Si on détectait un CSIS, on ne lui refuserait pas l’entrée. On lui mettrait tout simplement un « signe distinctif » bien visible sur sa carte d’étudiant ou sur son « scapulaire » d’inscription à un colloque, symposium ou whatever. On indiquerait aussi son affiliation dans les « actes » de l’événement ou sur tous les « travaux universitaires » produits. On publierait (évidemment) sa photo (de face et de profil) sur Facebook et Twitter.
Pour ma part, j’aimerais mieux qu’une ordure du CSIS soit tenue de porter un dossard aux couleurs de son employeur, question de « visibilité ». Toutefois, je n’irais pas jusqu’à donner accès gratuit à la piscine ou aux douches à ceux et celles qui voudraient leur faire goûter à un peu (ou même beaucoup) de water-boarding, à moins d’un vote majoritaire des gens qui n’ont aucune allégeance aux « services ». Mais si je participais à une assemblée qui devrait statuer sur la chose, je me prononcerais sans aucune hésitation pour l’accès gratuit (et même subventionné) à la piscine et aux douches.
Ainsi, les choses seraient claires.
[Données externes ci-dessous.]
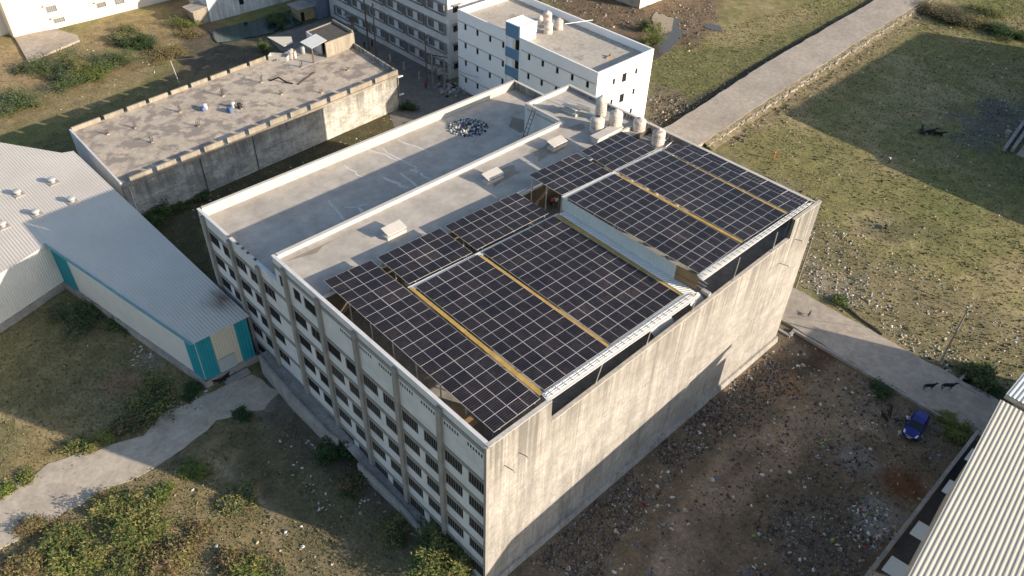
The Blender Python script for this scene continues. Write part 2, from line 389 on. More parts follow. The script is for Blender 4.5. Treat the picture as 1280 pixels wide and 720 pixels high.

Aussi claires que le ciel de Manhattan au matin du 11 septembre 2001.
Mais dans les universités de notre temps, comme disait Denner dans le film de Lelouch, c’est « la clarté dans la confusion, et la confusion dans la clarté ».
Confus comme jamais, les troglodytes que nous sommes sont enfermés depuis très longtemps dans une noire caverne, tant et si bien que la moindre lueur du poste de télé ou de l’écran Google nous semble fulgurante de clarté. Nous vivons dans la caverne de Platon, mais nous n’avons pas de Platon qui nous apprendrait à distinguer la proie de l’ombre. Nous n’avons que des universitaires qui, comme Jonathan Paquin, Ph. D., tentent de nous faire croire que collaborer avec le CSIS, c’est favoriser la liberté d’expression.
Vraiment, nous vivons une époque formidable.